Frequency-Oriented Subsampling by Photonic Fourier Transform and I/Q Demodulation

Subsampling can directly acquire a passband within a broad radio frequency (RF) range, avoiding down-conversion and low-phase-noise tunable local oscillation. However, subsampling suffers from band folding and self-image interference. In this paper, we propose a frequency-oriented subsampling to solve those two problems. With ultrashort optical pulse and a pair of chromatic dispersions, the broadband RF signal is first short-time Fourier-transformed to a spectrum-spread pulse. Then, a time slot, corresponding to the target spectrum slice, is coherently optical-sampled by in-phase/quadrature (I/Q) demodulation.
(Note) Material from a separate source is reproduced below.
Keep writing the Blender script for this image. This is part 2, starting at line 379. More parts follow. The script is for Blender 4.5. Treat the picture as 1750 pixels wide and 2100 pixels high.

We demonstrate the novel bandpass sampling by a numerical example, which shows the desired uneven intensity response, i.e., prefiltering, to avoid the band folding. We show in theory that appropriate time-stretch capacity from dispersion can result in prefiltering bandwidth less than sampling rate. Image rejection due to I/Q sampling is also analyzed. A proof-of-concept experiment, which is based on a time-lens sampling source and chirped fiber Bragg gratings, shows the center-frequency-tunable prefiltered subsampling with bandwidth of 6 GHz around, as well as imaging rejection larger than 26 dB. Our technique may benefit future broadband RF receivers for frequency-agile Radar or channelization.